Du sollst deinen Bruder nicht hassen in deinem Herzen,
sondern du sollst deinen Nächsten zurechtweisen,
damit du nicht seinetwegen Schuld auf dich lädst.
3. Mose 19,17

Die heutige Losung spricht die Beziehungen zu Menschen
an. Und doch möchte ich sie auch auf Strukturen beziehen,
denn diese lassen mich selber mit all den Verstrickungen
Schuld auf mich laden. Was ist mit den Geldern meiner Pensionskasse?
Es geht nicht um Hass. Vielmehr geht es darum,
eine Haltung einzunehmen, die einen bewussten Umgang
mit unseren Verstrickungen pflegt, diese hinterfragt. Es ist
ja nicht so, dass ich durch das, was ich nicht beeinflussen
kann, Schuld auf mich lade. In unserem Text geht es um ein
individuelles Verhalten. Ich meine aber, dass er uns trotzdem
einlädt, unser Verhalten den Strukturen gegenüber zu reflektieren.
Und so, wie die Losung eine Haltung auch im sozialen
Bereich vorschreibt, so lädt sie uns ein, global zu denken und
mitzuwirken – da, wo wir etwas verändern können.
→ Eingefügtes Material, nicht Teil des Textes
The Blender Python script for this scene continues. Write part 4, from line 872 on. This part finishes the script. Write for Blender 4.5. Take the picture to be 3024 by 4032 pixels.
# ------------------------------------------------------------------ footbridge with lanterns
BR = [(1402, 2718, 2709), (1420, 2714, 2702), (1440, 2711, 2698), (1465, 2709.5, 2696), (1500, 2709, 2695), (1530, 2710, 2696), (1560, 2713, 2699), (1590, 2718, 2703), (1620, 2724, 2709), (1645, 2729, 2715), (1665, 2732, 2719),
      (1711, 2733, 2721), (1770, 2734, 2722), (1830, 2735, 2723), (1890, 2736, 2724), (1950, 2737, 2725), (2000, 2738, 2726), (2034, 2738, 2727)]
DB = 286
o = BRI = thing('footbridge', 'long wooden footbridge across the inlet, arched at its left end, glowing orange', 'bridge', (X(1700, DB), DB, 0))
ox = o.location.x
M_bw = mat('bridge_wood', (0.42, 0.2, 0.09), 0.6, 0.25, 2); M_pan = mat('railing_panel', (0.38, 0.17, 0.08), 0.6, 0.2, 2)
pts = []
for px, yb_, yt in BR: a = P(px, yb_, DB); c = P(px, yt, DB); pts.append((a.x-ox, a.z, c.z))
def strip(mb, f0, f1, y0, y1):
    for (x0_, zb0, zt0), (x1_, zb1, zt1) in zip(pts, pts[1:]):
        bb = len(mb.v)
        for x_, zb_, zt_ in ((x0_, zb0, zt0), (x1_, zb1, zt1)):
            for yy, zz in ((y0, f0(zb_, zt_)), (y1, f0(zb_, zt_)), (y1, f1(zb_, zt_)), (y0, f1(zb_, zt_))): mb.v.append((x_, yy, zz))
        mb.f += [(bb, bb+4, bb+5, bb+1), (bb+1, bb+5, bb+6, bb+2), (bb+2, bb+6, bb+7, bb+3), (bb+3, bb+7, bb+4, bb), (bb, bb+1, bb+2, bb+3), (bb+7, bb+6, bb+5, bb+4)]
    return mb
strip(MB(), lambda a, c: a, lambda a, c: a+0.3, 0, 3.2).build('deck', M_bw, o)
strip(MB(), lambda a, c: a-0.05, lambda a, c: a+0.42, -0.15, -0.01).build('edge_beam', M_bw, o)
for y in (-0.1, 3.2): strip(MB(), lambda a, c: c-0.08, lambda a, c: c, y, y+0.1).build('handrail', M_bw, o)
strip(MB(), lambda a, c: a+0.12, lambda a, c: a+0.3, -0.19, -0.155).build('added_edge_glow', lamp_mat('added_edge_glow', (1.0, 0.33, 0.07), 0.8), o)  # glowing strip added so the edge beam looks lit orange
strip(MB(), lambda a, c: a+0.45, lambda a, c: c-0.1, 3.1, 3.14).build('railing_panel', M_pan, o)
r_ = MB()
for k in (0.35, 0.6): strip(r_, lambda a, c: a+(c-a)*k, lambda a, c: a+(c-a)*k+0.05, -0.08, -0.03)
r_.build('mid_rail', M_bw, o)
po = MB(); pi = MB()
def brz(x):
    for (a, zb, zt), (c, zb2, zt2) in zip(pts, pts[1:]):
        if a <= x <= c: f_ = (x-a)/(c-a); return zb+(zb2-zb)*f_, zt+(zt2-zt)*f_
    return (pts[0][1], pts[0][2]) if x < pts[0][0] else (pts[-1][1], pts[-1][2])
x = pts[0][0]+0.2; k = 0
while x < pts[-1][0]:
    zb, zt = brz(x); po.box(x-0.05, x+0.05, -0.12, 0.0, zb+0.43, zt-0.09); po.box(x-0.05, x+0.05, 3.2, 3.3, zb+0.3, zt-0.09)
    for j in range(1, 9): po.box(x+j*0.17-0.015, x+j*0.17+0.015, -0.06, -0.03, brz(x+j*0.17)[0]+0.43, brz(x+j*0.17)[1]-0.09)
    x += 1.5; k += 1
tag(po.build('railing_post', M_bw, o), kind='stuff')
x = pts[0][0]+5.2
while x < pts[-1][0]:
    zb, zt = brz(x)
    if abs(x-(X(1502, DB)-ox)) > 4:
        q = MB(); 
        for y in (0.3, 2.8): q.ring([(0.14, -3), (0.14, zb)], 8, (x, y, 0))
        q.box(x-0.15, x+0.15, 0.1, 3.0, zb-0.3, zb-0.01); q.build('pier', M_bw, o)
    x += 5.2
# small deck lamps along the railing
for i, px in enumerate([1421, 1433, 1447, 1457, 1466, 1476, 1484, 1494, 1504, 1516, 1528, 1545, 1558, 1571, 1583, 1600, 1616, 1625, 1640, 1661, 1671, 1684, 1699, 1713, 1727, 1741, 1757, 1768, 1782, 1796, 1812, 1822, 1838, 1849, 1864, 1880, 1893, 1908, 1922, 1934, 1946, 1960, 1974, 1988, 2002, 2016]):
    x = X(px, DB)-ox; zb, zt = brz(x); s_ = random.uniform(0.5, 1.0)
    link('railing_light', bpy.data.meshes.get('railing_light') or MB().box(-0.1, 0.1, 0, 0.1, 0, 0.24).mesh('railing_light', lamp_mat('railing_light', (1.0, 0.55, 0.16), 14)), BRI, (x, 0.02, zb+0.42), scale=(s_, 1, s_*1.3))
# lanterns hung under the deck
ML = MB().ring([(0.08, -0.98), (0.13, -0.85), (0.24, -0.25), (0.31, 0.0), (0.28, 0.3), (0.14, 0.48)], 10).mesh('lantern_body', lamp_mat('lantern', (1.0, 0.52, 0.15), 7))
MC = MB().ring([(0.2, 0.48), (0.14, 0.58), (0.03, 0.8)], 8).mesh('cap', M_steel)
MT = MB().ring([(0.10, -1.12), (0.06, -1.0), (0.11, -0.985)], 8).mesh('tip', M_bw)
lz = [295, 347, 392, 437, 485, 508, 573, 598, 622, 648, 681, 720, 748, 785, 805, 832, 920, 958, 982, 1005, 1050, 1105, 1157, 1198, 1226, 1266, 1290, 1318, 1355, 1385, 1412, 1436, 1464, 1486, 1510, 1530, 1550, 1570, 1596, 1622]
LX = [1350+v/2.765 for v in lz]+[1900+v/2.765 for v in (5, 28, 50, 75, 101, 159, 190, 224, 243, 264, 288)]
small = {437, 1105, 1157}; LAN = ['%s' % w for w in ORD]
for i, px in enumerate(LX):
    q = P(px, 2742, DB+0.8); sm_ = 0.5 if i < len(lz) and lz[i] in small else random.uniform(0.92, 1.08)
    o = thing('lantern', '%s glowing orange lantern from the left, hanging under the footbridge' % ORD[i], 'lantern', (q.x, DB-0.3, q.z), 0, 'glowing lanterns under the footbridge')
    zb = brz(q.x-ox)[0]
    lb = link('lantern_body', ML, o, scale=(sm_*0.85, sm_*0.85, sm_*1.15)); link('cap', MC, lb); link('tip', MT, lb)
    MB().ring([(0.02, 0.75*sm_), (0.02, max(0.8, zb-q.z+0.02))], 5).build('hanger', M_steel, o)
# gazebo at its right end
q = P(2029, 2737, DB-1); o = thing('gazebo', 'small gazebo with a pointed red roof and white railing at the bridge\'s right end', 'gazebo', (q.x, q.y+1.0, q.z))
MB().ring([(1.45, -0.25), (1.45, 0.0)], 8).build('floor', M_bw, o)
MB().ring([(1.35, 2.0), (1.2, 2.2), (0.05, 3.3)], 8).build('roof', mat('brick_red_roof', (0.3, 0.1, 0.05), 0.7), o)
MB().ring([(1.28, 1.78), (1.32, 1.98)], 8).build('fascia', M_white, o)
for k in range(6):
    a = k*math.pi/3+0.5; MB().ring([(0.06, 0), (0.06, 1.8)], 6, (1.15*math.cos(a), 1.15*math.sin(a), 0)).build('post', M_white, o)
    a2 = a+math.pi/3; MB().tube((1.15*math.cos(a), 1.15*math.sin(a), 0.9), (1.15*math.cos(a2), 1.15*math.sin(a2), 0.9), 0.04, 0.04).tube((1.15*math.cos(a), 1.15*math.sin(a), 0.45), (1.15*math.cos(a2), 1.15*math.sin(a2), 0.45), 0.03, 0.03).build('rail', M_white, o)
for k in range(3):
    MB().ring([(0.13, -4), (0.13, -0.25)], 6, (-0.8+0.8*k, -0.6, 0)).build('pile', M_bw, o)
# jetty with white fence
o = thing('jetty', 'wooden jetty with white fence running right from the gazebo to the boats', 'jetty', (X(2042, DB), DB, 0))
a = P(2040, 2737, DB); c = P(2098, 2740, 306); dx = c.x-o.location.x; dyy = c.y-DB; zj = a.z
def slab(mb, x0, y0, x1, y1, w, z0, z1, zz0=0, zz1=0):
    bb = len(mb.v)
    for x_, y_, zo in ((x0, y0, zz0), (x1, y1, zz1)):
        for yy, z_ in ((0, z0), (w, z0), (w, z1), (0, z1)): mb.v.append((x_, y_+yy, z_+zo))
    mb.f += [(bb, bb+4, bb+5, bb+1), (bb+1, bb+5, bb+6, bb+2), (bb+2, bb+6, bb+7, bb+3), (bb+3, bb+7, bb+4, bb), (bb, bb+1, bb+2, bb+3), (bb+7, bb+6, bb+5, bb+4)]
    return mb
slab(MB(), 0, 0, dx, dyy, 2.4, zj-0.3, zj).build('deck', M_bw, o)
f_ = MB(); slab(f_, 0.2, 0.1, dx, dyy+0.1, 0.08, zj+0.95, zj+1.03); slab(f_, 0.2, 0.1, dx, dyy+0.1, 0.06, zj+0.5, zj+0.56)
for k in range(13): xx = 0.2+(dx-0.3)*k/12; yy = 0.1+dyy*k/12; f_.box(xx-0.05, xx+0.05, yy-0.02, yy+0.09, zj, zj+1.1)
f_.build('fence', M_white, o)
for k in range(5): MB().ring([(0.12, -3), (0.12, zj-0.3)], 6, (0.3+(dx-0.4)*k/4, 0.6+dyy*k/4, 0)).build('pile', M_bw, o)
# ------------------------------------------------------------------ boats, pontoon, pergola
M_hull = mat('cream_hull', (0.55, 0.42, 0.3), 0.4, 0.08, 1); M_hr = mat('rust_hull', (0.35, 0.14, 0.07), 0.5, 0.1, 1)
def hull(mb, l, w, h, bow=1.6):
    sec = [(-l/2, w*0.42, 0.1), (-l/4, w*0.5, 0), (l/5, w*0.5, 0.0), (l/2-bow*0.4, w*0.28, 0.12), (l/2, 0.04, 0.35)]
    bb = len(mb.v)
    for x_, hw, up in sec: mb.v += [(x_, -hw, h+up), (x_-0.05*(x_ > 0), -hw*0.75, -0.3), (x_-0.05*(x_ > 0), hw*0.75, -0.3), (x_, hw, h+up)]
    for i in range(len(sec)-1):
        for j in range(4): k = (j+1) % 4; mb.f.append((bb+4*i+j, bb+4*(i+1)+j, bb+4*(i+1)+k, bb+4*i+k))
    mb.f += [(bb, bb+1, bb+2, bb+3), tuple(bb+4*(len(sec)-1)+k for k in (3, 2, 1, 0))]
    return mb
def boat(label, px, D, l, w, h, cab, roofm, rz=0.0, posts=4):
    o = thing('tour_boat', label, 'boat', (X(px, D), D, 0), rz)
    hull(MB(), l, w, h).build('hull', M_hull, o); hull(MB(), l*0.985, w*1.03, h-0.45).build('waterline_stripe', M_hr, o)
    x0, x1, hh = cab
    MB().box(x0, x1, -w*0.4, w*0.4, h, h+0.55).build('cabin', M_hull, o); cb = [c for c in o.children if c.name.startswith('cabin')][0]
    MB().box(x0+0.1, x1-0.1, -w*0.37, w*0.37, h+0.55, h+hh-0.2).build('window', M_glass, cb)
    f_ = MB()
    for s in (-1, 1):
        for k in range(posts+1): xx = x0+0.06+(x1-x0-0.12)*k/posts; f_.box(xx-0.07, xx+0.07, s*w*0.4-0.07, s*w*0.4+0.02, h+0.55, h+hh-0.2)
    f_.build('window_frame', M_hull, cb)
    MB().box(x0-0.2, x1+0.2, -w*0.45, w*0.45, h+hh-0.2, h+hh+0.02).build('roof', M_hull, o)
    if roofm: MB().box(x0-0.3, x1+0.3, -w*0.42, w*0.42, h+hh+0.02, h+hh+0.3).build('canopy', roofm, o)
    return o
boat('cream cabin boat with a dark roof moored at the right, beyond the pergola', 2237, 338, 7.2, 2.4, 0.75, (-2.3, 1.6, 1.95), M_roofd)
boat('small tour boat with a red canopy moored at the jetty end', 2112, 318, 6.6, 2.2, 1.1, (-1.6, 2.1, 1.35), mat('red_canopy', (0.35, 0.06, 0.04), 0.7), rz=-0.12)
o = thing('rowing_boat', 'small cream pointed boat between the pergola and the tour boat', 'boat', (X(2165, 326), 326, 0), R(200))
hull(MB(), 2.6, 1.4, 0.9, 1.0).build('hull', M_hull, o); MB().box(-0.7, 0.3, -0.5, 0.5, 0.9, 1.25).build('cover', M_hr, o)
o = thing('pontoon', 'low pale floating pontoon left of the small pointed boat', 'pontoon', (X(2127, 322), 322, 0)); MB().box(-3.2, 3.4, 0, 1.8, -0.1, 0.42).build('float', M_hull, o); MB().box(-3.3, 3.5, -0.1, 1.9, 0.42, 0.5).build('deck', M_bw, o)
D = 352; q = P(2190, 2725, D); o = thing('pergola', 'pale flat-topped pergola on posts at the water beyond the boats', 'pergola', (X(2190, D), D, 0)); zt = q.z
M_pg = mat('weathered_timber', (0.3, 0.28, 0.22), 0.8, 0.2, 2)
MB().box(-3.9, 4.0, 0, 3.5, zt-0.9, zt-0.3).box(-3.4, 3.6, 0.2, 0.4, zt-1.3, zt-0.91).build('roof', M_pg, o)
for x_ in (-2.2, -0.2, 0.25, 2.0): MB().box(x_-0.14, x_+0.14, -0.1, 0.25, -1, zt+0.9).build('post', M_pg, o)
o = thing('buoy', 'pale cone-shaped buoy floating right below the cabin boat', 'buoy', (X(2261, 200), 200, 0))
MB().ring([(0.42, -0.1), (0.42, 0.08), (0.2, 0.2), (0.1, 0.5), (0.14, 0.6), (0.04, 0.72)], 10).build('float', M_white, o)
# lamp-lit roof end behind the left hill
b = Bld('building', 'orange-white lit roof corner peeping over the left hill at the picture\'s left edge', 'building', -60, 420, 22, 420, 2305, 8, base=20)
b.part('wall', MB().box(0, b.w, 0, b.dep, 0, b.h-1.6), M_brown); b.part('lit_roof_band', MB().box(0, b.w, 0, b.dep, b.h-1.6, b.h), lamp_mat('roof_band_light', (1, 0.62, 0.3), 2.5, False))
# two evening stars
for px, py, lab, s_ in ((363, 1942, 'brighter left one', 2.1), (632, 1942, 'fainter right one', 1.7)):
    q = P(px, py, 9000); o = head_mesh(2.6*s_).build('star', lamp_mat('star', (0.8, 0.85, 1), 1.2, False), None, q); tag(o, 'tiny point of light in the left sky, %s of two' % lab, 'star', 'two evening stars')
Wir können
zum Beispiel unsere Stimme erheben, wenn wir eingeladen
werden, eine Petition zu unterschreiben, die von Konzernen
mehr Verantwortung verlangt. Könnte das gemeint sein,
wenn der Text sagt, dass wir «den Nächsten» zurechtweisen
sollen? Und noch etwas: Die individuelle Schuld erdrückt
uns. Das braucht zu viel Kraft. Die Mitverantwortung für die
Menschen und die Schöpfung soll uns nicht zur Last werden.
Schenke du die Hoffnung auf Veränderung.